# Work instructions
Extract the lines between the ones holding "Continue the Blender" and "bump(at(px, py, zz), h, r)", inclusive, exactly as written and nothing more.
* * * * * * *
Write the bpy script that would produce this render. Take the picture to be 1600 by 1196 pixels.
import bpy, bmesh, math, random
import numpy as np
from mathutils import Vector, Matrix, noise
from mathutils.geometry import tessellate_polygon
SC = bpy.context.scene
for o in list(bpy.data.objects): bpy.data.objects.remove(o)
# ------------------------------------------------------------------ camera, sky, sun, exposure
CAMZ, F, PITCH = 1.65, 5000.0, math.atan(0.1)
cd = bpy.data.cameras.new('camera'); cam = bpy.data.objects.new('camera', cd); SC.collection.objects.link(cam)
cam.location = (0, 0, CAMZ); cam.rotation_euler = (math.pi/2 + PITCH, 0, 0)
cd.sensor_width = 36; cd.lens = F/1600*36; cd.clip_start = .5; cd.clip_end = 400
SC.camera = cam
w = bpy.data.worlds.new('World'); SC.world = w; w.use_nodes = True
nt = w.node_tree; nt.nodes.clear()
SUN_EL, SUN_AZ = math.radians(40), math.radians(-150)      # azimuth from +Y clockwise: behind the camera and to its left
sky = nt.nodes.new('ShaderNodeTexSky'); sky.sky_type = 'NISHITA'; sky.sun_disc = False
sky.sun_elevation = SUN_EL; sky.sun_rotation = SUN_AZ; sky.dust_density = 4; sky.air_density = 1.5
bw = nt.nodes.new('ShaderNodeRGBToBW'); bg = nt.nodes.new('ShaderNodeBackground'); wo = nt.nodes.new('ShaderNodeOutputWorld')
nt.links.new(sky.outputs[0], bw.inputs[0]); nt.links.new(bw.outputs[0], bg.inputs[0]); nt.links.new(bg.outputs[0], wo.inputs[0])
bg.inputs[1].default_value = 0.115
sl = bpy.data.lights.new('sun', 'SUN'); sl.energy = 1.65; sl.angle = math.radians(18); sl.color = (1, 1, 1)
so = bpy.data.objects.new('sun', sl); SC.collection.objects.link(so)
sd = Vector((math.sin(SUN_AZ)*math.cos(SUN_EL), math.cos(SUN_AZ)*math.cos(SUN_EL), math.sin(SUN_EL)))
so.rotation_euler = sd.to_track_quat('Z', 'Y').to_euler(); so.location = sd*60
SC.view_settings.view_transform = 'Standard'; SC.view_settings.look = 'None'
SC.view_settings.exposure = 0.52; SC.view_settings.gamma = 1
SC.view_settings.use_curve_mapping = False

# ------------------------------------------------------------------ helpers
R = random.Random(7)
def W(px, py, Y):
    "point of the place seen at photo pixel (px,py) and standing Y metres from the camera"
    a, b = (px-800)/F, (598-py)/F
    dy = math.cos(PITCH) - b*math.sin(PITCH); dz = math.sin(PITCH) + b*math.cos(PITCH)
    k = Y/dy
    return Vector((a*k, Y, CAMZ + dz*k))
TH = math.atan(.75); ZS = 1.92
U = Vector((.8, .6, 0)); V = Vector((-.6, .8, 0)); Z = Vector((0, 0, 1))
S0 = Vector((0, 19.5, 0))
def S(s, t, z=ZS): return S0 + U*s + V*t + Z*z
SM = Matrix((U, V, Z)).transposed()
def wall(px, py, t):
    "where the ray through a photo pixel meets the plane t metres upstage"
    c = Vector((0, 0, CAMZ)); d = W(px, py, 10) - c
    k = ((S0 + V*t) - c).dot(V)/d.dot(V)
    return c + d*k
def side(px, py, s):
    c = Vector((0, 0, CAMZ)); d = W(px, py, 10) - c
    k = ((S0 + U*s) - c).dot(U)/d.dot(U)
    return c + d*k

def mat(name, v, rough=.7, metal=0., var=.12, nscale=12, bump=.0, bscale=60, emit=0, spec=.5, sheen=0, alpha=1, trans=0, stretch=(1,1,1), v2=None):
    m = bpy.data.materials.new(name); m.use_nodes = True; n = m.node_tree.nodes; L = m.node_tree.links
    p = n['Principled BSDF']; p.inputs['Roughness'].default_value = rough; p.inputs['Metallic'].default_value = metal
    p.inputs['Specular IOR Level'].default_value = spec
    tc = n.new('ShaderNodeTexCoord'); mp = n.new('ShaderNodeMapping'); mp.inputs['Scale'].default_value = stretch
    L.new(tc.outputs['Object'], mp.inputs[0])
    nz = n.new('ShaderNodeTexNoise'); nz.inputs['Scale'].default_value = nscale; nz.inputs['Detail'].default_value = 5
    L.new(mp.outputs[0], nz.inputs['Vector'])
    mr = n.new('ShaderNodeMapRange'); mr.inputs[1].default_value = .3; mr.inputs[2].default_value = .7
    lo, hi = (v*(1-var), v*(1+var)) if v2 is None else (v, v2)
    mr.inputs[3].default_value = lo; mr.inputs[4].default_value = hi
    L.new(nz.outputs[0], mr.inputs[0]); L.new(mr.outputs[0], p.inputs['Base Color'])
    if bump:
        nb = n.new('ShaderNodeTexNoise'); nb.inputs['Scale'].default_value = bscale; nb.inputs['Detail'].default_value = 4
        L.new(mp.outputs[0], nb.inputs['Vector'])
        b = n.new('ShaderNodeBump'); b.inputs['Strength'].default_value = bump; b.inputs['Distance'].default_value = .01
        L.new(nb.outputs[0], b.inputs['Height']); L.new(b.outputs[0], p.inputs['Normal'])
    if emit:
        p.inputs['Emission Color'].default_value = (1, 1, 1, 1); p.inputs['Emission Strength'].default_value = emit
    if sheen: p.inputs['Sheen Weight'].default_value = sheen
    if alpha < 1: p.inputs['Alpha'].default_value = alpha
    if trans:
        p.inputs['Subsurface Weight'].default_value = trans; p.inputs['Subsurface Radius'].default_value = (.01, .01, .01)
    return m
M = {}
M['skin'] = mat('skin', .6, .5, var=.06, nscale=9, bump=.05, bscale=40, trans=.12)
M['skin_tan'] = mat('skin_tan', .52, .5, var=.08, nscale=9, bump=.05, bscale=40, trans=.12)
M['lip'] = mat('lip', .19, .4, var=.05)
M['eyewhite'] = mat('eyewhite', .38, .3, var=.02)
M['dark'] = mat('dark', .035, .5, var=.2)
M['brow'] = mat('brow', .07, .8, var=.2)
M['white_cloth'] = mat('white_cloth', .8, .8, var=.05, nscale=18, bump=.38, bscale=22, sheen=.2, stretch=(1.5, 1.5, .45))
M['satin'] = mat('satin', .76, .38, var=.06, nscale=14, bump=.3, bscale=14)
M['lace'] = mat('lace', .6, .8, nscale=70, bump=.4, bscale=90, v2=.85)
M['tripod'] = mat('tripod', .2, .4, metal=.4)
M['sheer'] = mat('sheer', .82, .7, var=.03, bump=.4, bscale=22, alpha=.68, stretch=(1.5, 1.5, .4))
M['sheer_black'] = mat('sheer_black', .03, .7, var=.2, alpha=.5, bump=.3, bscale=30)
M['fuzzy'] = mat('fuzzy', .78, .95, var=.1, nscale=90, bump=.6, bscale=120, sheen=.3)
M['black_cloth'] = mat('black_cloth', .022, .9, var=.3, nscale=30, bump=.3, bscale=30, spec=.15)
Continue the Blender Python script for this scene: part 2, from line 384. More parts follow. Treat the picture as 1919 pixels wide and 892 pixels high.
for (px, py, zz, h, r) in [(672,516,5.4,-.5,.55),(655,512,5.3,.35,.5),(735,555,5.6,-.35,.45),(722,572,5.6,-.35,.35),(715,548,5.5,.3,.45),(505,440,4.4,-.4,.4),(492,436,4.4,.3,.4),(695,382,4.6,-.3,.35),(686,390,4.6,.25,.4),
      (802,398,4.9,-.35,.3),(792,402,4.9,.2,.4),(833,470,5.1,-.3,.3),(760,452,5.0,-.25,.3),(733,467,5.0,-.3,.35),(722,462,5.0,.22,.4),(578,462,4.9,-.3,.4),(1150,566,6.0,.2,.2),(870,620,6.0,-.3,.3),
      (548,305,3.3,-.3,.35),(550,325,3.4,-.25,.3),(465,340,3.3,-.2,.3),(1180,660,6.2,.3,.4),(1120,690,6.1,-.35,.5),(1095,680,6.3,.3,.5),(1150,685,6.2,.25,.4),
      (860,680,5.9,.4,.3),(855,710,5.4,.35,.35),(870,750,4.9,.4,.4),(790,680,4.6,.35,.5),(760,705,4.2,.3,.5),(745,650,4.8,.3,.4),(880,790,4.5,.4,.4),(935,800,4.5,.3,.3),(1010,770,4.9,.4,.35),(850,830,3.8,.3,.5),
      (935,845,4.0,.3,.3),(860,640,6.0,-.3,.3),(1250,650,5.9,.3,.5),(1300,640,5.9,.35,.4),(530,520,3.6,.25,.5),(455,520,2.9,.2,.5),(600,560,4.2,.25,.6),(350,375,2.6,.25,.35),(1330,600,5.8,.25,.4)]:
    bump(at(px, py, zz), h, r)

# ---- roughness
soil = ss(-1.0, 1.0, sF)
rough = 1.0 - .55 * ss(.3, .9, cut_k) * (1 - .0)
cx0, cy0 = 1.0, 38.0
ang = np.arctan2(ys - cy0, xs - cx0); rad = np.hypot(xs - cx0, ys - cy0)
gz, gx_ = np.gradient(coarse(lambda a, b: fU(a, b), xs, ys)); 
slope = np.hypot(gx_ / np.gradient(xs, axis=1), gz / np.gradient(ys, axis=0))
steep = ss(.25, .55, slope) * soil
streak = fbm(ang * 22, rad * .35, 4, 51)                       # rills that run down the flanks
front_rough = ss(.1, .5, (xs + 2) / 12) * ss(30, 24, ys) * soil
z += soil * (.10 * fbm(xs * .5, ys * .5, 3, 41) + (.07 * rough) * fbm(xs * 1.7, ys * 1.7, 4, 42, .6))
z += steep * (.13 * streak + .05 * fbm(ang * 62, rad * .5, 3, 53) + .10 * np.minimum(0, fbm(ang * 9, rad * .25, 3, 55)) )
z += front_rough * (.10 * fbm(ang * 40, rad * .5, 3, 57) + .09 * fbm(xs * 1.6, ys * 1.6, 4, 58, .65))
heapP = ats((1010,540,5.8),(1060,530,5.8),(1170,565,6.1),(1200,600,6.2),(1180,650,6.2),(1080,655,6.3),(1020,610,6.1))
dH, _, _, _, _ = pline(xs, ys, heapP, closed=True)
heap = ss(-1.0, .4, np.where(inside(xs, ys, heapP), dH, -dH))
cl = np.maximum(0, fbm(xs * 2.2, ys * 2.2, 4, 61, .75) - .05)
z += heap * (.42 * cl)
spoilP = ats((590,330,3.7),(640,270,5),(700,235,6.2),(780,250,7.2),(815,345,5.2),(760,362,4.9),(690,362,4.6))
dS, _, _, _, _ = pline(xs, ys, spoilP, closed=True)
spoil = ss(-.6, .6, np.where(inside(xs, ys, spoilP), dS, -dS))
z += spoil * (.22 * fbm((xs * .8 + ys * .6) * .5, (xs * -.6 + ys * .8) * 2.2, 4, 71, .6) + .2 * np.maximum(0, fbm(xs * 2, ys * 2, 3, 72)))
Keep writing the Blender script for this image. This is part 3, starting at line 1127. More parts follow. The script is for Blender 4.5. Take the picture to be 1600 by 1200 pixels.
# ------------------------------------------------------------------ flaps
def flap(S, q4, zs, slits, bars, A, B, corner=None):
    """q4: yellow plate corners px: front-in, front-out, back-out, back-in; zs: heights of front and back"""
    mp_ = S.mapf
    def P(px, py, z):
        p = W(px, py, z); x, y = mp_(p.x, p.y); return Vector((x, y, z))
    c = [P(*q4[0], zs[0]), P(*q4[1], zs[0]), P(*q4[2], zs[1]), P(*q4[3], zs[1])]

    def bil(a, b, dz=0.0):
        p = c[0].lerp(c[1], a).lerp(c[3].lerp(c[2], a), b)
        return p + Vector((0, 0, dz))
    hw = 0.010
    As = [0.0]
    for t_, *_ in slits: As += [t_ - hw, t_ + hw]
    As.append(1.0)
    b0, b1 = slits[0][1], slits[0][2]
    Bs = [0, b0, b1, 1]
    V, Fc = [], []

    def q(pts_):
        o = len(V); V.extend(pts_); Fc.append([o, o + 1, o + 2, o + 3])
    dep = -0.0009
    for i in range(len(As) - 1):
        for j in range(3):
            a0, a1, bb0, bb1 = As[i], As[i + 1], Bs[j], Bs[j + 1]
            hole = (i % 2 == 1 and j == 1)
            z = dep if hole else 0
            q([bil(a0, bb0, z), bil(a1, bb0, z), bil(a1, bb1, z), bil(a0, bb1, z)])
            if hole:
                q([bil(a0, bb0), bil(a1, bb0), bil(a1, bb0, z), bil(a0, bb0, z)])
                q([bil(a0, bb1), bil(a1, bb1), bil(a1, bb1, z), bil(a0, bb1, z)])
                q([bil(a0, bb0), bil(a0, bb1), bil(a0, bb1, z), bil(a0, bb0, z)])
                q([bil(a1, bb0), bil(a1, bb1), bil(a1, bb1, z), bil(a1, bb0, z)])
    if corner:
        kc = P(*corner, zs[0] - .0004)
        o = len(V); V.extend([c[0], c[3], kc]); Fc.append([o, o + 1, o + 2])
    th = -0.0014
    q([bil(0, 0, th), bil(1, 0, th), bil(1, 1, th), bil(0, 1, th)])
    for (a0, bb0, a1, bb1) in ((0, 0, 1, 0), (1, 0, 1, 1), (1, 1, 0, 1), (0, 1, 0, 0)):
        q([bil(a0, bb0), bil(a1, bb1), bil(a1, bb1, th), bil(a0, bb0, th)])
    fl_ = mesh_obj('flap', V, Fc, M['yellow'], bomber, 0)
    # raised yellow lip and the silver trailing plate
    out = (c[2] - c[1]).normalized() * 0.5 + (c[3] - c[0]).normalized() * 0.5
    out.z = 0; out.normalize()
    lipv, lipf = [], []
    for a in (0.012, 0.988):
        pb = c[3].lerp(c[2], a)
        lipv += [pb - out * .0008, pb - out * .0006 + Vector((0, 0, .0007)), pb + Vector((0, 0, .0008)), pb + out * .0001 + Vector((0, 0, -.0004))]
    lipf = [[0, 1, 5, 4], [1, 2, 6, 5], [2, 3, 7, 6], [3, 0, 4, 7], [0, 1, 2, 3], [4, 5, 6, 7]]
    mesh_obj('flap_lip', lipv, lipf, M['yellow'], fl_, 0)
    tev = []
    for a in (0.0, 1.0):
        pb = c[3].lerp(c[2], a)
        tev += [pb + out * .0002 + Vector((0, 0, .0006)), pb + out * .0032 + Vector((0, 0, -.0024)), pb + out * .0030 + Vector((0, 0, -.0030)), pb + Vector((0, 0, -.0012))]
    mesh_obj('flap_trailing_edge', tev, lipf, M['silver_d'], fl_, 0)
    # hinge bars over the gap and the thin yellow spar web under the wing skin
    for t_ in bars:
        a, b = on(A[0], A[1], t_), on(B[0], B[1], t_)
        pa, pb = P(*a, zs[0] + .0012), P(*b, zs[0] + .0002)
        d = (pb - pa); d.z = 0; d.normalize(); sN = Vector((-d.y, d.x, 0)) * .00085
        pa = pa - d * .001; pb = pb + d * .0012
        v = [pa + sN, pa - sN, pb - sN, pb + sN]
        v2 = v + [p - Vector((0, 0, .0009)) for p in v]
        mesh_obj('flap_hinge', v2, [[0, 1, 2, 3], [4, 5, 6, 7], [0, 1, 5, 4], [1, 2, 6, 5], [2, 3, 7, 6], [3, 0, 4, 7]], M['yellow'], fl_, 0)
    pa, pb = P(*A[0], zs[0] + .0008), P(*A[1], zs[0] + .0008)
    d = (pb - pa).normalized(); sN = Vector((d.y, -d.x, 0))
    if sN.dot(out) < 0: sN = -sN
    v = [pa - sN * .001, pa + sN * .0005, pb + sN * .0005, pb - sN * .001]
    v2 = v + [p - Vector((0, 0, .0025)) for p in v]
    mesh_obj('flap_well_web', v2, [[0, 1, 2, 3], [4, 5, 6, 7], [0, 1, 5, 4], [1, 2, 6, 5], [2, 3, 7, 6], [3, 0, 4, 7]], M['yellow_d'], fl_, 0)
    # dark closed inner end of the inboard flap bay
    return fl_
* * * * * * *
# Answer for this exercise
Continue the Blender Python script for this scene: part 2, from line 384. More parts follow. Treat the picture as 1919 pixels wide and 892 pixels high.
for (px, py, zz, h, r) in [(672,516,5.4,-.5,.55),(655,512,5.3,.35,.5),(735,555,5.6,-.35,.45),(722,572,5.6,-.35,.35),(715,548,5.5,.3,.45),(505,440,4.4,-.4,.4),(492,436,4.4,.3,.4),(695,382,4.6,-.3,.35),(686,390,4.6,.25,.4),
      (802,398,4.9,-.35,.3),(792,402,4.9,.2,.4),(833,470,5.1,-.3,.3),(760,452,5.0,-.25,.3),(733,467,5.0,-.3,.35),(722,462,5.0,.22,.4),(578,462,4.9,-.3,.4),(1150,566,6.0,.2,.2),(870,620,6.0,-.3,.3),
      (548,305,3.3,-.3,.35),(550,325,3.4,-.25,.3),(465,340,3.3,-.2,.3),(1180,660,6.2,.3,.4),(1120,690,6.1,-.35,.5),(1095,680,6.3,.3,.5),(1150,685,6.2,.25,.4),
      (860,680,5.9,.4,.3),(855,710,5.4,.35,.35),(870,750,4.9,.4,.4),(790,680,4.6,.35,.5),(760,705,4.2,.3,.5),(745,650,4.8,.3,.4),(880,790,4.5,.4,.4),(935,800,4.5,.3,.3),(1010,770,4.9,.4,.35),(850,830,3.8,.3,.5),
      (935,845,4.0,.3,.3),(860,640,6.0,-.3,.3),(1250,650,5.9,.3,.5),(1300,640,5.9,.35,.4),(530,520,3.6,.25,.5),(455,520,2.9,.2,.5),(600,560,4.2,.25,.6),(350,375,2.6,.25,.35),(1330,600,5.8,.25,.4)]:
    bump(at(px, py, zz), h, r)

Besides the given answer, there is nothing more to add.